Return all of the data exactly as written, without the pictures.

— begin DATA LINES —

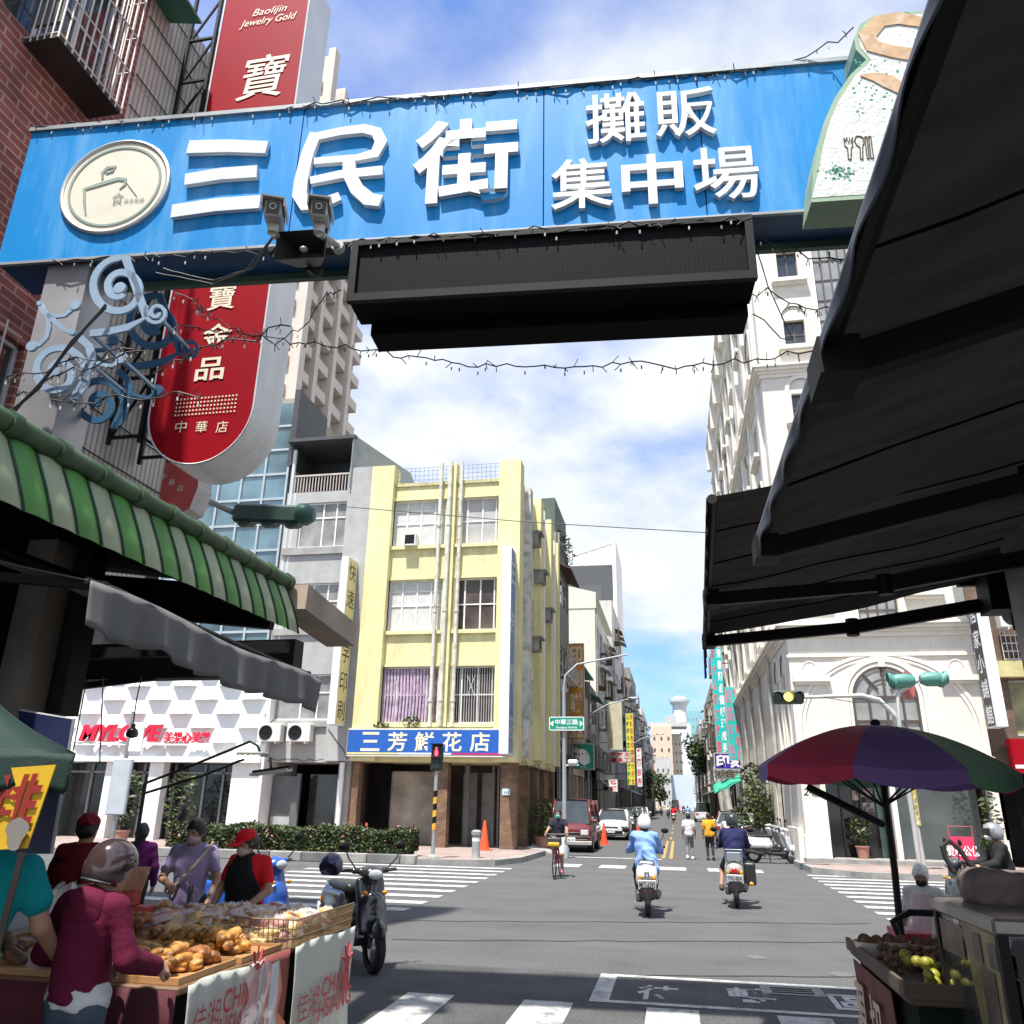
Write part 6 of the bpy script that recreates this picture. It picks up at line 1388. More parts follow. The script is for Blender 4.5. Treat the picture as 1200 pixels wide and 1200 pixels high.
    if shirt:
        s = SDF(); torso(s, loose)
        for q in 'RL': arm(s, loose*.9, q, sleeve)
        c = J['pel'].copy(); s.cut(V(c[0], c[1], (hem*k)), -up if True else 0); s.cut(J['neck']+up*.02*k, up)
        sdf_obj(s, 'shirt', shirt, t, res, wob=wob, wsc=11/k, seed=hash(label) % 50 if False else len(label))
    if collar:
        s = SDF(); s.ell(J['neck']-up*.0*k, V(.082, .075, .035)*k, ax=None); s.cut(J['neck']+up*.035*k, up); sdf_obj(s, 'collar', collar, t, .012)
    if pants:
        s = SDF(); e = .008; s.ell(J['pel'], V(.155*g+e, .115*g+e, .13+e)*k, k=.06); s.cap(J['waist'], J['pel'], (.125*g+e)*k, (.13*g+e)*k, k=.05)
        for q in 'RL': leg(s, e, q, legcut)
        s.cut(J['pel']+up*.05*k, up); sdf_obj(s, 'trousers', pants, t, res, wob=.005, wsc=12/k, seed=3)
    if shoes:
        for q in 'RL':
            s = SDF(); s.cap(J['an'+q]+V(0, -.035, -.045)*k, J['to'+q]+V(0, .02, 0)*k, .043*k, .038*k, k=.02); s.cap(J['an'+q], J['an'+q]+V(0, 0, -.04)*k, .045*k, .045*k, k=.03); s.cut(V(0, 0, min(J['an'+q][2], J['to'+q][2])-.082*k), V(0, 0, -1)); sdf_obj(s, 'shoe', shoes, t, .014)
    hm = hairm or HAIRB
    if hair in ('short', 'long', 'bob', 'pony'):
        s = SDF(); s.ell(f_(0, -.008, .035), V(.086, .104, .105)*k, ax=A); s.ell(f_(0, -.03, -.01), V(.082, .078, .085)*k, k=.04, ax=A)
        s.sub(f_(0, .12, -.035), V(.085, .10, .085)*k, ax=A)
        if hair in ('long', 'bob'): s.cap(f_(0, -.06, 0), f_(0, -.075, -.14 if hair == 'bob' else -.3), .075*k, .05*k, k=.04)
        if hair == 'pony': s.ell(f_(0, -.12, -.02), V(.04, .05, .075)*k, k=.03, ax=A)
        sdf_obj(s, 'hair', hm, t, .011, wob=.004, wsc=30)
    return t, J, f_, A, k
def helmet(t, f_, A, k, mt, visor=None, full=False, open_=.0):
    s = SDF(); s.ell(f_(0, -.008, .035), V(.118, .138, .125)*k, ax=A); s.ell(f_(0, -.03, -.03), V(.112, .115, .10)*k, k=.04, ax=A)
    s.sub(f_(0, .14, -.04), V(.12, .12, .085)*k, ax=A); s.cut(f_(0, 0, -.085), -A[2]); o = sdf_obj(s, 'helmet', mt, t, .011)
    m = M(True); pts = [f_(.121*math.sin(a), -.008+.141*math.cos(a), -.068-.012*math.cos(a)) for a in [2.2+i*(2*PI-4.4)/16-PI for i in range(17)]]; pts = [f_(.117*math.sin(a)*1.0, -.02-.118*math.cos(a), -.078) for a in [-1.5+3.0*i/16 for i in range(17)]]; m.tube(pts, .007*k, 6); m.build('helmet_rim', mat('rim_rubber', (.02, .02, .02), .6), o, smooth=True)
    if visor: 
        m = M(True); m.grid(lambda u, v: f_(.125*math.sin((u-.5)*2.4), .02+.125*math.cos((u-.5)*2.4)+.006, .075-.10*v), 14, 6); m.build('visor', visor, o, smooth=2)
    return o
def mask(t, f_, A, k, mt):
    s = SDF(); s.ell(f_(0, .05, -.055), V(.064, .068, .052)*k, ax=A); s.cap(f_(0, .1, -.02), f_(0, .103, -.05), .012*k, .014*k, k=.03); s.cut(f_(0, .02, 0), -A[1]); sdf_obj(s, 'face_mask', mt, t, .008)
    m = M(True)
    for s_ in (-1, 1): m.tube([f_(s_*.055, .06, -.03), f_(s_*.08, -.005, .005)], .0025, 4); m.tube([f_(s_*.055, .055, -.08), f_(s_*.08, -.005, -.03)], .0025, 4)
    m.build('mask_strap', WHITES, t)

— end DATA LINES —

CORRECT OUTPUT:
Write part 6 of the bpy script that recreates this picture. It picks up at line 1388. More parts follow. The script is for Blender 4.5. Treat the picture as 1200 pixels wide and 1200 pixels high.
    if shirt:
        s = SDF(); torso(s, loose)
        for q in 'RL': arm(s, loose*.9, q, sleeve)
        c = J['pel'].copy(); s.cut(V(c[0], c[1], (hem*k)), -up if True else 0); s.cut(J['neck']+up*.02*k, up)
        sdf_obj(s, 'shirt', shirt, t, res, wob=wob, wsc=11/k, seed=hash(label) % 50 if False else len(label))
    if collar:
        s = SDF(); s.ell(J['neck']-up*.0*k, V(.082, .075, .035)*k, ax=None); s.cut(J['neck']+up*.035*k, up); sdf_obj(s, 'collar', collar, t, .012)
    if pants:
        s = SDF(); e = .008; s.ell(J['pel'], V(.155*g+e, .115*g+e, .13+e)*k, k=.06); s.cap(J['waist'], J['pel'], (.125*g+e)*k, (.13*g+e)*k, k=.05)
        for q in 'RL': leg(s, e, q, legcut)
        s.cut(J['pel']+up*.05*k, up); sdf_obj(s, 'trousers', pants, t, res, wob=.005, wsc=12/k, seed=3)
    if shoes:
        for q in 'RL':
            s = SDF(); s.cap(J['an'+q]+V(0, -.035, -.045)*k, J['to'+q]+V(0, .02, 0)*k, .043*k, .038*k, k=.02); s.cap(J['an'+q], J['an'+q]+V(0, 0, -.04)*k, .045*k, .045*k, k=.03); s.cut(V(0, 0, min(J['an'+q][2], J['to'+q][2])-.082*k), V(0, 0, -1)); sdf_obj(s, 'shoe', shoes, t, .014)
    hm = hairm or HAIRB
    if hair in ('short', 'long', 'bob', 'pony'):
        s = SDF(); s.ell(f_(0, -.008, .035), V(.086, .104, .105)*k, ax=A); s.ell(f_(0, -.03, -.01), V(.082, .078, .085)*k, k=.04, ax=A)
        s.sub(f_(0, .12, -.035), V(.085, .10, .085)*k, ax=A)
        if hair in ('long', 'bob'): s.cap(f_(0, -.06, 0), f_(0, -.075, -.14 if hair == 'bob' else -.3), .075*k, .05*k, k=.04)
        if hair == 'pony': s.ell(f_(0, -.12, -.02), V(.04, .05, .075)*k, k=.03, ax=A)
        sdf_obj(s, 'hair', hm, t, .011, wob=.004, wsc=30)
    return t, J, f_, A, k
def helmet(t, f_, A, k, mt, visor=None, full=False, open_=.0):
    s = SDF(); s.ell(f_(0, -.008, .035), V(.118, .138, .125)*k, ax=A); s.ell(f_(0, -.03, -.03), V(.112, .115, .10)*k, k=.04, ax=A)
    s.sub(f_(0, .14, -.04), V(.12, .12, .085)*k, ax=A); s.cut(f_(0, 0, -.085), -A[2]); o = sdf_obj(s, 'helmet', mt, t, .011)
    m = M(True); pts = [f_(.121*math.sin(a), -.008+.141*math.cos(a), -.068-.012*math.cos(a)) for a in [2.2+i*(2*PI-4.4)/16-PI for i in range(17)]]; pts = [f_(.117*math.sin(a)*1.0, -.02-.118*math.cos(a), -.078) for a in [-1.5+3.0*i/16 for i in range(17)]]; m.tube(pts, .007*k, 6); m.build('helmet_rim', mat('rim_rubber', (.02, .02, .02), .6), o, smooth=True)
    if visor: 
        m = M(True); m.grid(lambda u, v: f_(.125*math.sin((u-.5)*2.4), .02+.125*math.cos((u-.5)*2.4)+.006, .075-.10*v), 14, 6); m.build('visor', visor, o, smooth=2)
    return o
def mask(t, f_, A, k, mt):
    s = SDF(); s.ell(f_(0, .05, -.055), V(.064, .068, .052)*k, ax=A); s.cap(f_(0, .1, -.02), f_(0, .103, -.05), .012*k, .014*k, k=.03); s.cut(f_(0, .02, 0), -A[1]); sdf_obj(s, 'face_mask', mt, t, .008)
    m = M(True)
    for s_ in (-1, 1): m.tube([f_(s_*.055, .06, -.03), f_(s_*.08, -.005, .005)], .0025, 4); m.tube([f_(s_*.055, .055, -.08), f_(s_*.08, -.005, -.03)], .0025, 4)
    m.build('mask_strap', WHITES, t)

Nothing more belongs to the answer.